Badri Maisuradze, whose Don
Carlos in Stockholm I admired earlier this year,
was a splendid Cavaradossi, not a tremendously inspiring actor
but his singing was everything one could wish for. His Recondita armonia in the first act was splendid, powerful but sensitive
and in the following long duet with Tosca both singers found
much more nuances than most singers do. His outbursts in the
second act, which he mostly spent in the torture chamber, were
heroic but it was in the last act that he really showed off
– not principally through gleaming high notes, which also were
there, but through an identification and sensitivity that is
rarely heard in this role. E
lucevan le stelle (And the stars were shining) was given
a well-judged reading, and so far during the performance it
was dark enough for some stars to appear in the sky, and then
in the last duet his singing of O
dolce mani surpassed everything I can remember hearing,
live and on records, since Tagliavini in the 1950s – so exquisitely
nuanced, such marvellous pianissimos!
And Tosca herself, the young Ukrainian
soprano Oksana Dyka, is nothing less than sensational. Her voice
is a true lirico-spinto, absolutely even throughout the range,
warm and beautiful and at dramatic high-points she can add some
steel to the notes as well. It is a Tebaldi-voice, and that
is high praise indeed. She finished her training at the conservatory
in Kiev as recently as 2004, although she has been singing at
the National Opera there since 2001, and judging from this performance
she seems destined to have a great career in the future. And
it is not just a glorious voice that rings out magnificently
to fill even the largest hall; she can also sing an inward,
hushed pianissimo that sends shivers down the spine, even on
a jaded opera freak.
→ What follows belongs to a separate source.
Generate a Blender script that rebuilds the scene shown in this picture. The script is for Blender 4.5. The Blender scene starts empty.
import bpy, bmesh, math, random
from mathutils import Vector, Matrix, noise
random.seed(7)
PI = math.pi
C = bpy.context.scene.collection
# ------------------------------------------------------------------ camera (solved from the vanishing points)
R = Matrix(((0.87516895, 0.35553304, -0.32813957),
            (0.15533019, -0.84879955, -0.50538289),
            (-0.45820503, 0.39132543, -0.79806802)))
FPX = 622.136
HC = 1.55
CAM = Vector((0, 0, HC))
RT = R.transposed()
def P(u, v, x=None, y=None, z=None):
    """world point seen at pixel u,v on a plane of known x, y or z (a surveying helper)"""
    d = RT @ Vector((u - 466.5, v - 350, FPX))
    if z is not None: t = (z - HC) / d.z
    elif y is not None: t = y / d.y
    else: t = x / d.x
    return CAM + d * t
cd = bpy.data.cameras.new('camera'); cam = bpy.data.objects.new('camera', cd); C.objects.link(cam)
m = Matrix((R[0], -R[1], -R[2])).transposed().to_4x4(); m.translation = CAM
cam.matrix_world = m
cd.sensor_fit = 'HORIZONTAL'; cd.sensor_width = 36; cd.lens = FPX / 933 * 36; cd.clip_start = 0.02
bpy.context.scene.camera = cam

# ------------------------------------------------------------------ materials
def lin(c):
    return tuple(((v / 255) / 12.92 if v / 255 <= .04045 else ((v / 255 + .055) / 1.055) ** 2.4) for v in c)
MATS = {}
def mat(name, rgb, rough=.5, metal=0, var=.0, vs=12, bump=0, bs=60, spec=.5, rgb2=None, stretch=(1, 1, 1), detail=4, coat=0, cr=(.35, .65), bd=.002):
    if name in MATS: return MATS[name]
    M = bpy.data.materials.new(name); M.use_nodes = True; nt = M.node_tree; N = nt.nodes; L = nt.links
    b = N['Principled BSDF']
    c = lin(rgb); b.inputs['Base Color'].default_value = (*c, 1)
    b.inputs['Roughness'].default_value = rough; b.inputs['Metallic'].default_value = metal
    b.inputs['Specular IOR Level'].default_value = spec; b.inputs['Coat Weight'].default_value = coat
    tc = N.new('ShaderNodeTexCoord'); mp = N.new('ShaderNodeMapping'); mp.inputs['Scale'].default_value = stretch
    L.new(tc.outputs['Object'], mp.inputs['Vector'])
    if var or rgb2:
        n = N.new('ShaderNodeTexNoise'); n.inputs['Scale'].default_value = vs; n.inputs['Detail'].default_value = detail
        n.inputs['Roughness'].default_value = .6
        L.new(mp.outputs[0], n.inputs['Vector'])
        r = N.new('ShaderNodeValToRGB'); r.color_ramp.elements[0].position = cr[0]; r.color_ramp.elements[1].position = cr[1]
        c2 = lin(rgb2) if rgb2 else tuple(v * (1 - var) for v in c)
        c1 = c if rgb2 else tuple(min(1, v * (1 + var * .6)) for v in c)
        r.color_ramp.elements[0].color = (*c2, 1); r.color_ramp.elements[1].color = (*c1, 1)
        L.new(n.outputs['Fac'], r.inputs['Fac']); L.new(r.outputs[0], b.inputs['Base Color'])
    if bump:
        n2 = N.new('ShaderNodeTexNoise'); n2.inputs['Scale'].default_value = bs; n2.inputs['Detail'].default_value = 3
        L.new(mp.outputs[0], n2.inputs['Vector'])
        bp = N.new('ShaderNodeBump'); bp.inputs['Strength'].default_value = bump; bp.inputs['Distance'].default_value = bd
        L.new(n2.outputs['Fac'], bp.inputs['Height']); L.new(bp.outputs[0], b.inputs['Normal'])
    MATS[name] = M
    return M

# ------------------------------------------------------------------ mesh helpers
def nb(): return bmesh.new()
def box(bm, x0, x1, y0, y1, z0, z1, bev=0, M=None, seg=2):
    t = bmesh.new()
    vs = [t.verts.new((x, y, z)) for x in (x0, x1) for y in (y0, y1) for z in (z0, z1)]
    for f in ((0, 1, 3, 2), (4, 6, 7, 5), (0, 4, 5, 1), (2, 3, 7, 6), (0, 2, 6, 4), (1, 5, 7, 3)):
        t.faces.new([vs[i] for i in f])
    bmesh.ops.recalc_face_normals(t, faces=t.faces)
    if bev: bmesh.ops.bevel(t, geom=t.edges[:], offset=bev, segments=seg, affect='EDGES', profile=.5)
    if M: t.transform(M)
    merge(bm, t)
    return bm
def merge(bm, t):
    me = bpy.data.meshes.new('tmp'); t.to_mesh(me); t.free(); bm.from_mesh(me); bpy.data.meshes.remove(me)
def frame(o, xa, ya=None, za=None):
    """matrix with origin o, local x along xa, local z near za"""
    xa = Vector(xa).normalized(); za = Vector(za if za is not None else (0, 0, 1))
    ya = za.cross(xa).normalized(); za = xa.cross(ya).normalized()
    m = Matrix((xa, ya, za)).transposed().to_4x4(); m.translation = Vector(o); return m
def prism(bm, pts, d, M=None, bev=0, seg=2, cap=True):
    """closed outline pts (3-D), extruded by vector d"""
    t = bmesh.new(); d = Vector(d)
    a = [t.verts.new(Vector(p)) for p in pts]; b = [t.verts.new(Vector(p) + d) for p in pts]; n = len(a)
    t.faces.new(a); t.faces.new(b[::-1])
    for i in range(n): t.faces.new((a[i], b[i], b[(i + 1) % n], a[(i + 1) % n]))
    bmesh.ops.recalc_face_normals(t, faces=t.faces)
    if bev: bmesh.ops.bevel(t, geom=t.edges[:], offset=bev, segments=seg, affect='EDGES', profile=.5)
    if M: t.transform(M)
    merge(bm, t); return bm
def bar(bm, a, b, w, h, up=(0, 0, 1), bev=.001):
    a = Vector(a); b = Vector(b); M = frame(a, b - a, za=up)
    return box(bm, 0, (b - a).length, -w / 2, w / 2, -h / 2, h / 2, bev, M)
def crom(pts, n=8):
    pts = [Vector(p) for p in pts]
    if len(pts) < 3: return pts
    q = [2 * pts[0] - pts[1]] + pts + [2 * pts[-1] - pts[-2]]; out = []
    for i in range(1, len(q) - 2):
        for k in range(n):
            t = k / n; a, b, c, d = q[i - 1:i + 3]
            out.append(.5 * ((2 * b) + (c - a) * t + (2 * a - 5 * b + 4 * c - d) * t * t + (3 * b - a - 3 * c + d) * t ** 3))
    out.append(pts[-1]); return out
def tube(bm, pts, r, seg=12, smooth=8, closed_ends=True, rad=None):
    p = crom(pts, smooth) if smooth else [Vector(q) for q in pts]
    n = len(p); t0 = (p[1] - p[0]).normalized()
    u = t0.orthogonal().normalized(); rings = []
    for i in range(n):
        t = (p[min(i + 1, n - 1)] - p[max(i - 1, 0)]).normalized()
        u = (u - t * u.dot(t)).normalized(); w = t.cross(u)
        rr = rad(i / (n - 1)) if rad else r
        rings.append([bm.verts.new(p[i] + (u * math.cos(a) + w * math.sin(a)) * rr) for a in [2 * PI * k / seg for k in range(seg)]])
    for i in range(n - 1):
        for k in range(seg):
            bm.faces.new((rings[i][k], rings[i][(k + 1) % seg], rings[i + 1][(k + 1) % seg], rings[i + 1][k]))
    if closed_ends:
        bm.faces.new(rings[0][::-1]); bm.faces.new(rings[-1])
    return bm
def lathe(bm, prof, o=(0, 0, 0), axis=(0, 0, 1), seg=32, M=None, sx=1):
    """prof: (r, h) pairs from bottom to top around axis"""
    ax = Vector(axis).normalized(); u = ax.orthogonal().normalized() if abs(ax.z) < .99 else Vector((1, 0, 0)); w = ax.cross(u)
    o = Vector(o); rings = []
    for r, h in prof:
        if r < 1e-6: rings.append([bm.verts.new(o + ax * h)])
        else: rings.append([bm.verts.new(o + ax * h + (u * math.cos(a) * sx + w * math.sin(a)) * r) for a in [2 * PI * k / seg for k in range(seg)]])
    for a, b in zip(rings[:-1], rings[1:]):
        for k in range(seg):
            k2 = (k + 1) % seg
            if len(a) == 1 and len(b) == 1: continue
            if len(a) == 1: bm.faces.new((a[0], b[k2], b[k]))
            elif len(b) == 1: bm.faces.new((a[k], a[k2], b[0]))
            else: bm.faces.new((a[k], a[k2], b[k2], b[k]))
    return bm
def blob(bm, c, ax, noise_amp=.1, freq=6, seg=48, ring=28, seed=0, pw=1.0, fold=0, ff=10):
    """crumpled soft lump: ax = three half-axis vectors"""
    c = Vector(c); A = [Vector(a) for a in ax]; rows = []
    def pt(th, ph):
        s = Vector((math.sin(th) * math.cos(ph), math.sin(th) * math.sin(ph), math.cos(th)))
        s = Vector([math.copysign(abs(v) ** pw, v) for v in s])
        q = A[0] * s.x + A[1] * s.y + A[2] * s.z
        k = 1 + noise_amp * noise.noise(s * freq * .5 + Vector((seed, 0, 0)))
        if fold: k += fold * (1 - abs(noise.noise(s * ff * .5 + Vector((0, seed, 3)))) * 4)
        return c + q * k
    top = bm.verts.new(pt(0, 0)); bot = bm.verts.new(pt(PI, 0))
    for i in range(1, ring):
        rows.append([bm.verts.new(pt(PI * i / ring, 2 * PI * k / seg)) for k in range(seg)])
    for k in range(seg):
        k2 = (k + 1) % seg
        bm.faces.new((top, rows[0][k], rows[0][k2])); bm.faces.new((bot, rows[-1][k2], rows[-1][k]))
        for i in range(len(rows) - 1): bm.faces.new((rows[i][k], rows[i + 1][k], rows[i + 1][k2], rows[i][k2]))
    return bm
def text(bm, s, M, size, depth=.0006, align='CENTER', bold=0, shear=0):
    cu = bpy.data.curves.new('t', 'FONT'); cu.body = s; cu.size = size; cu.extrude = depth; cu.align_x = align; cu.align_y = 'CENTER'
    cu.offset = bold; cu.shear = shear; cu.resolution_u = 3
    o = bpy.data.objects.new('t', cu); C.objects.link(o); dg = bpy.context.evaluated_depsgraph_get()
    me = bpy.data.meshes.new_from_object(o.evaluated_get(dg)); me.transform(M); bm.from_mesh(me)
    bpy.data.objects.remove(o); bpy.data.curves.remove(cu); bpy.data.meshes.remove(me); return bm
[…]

After the dramatic outbursts in the second
act confrontations with Scarpia, she sang a perfectly vocalized
Vissi d’arte that
made time stand still. One could actually have heard the proverbial
pin drop. In this aria she also adopted a lighter, more frail,
more vulnerable tone, reminding us that in the rest of the opera
she is to a greater or less extent the actress Tosca, but this
prayer is her private appeal to the Creator. With further routine
and polishing her acting a bit more she might well go to the
top of the trade.
There were long and tremendous
ovations after this aria and after the performance, which of
course ended with Tosca hurling herself from the castle of Sant’Angelo,
but not out of sight from the audience; instead she remained
fully visible, hanging in mid-air like a red bird in a frozen
last picture from a film sequence. A spectacular end indeed.
The Dalhalla surtitles, cleverly
placed as subtitles just above the surface of the lake surrounding
the stage, are of course helpful to the many visitors who are
not regular opera-goers, provided they understand Swedish, but
since marketing is to a great extent directed to an international
audience, it would be a good idea to have also English translations.
The Finnish National Opera is again a good example.
Next year’s opera festival will
include Il trovatore in a new production from Tbilisi
National Opera in Georgia, and Carmen
in a production from Opera Iceland – Kristiansand, Norway, directed
by Jonathan Miller, no less. Something to look forward to!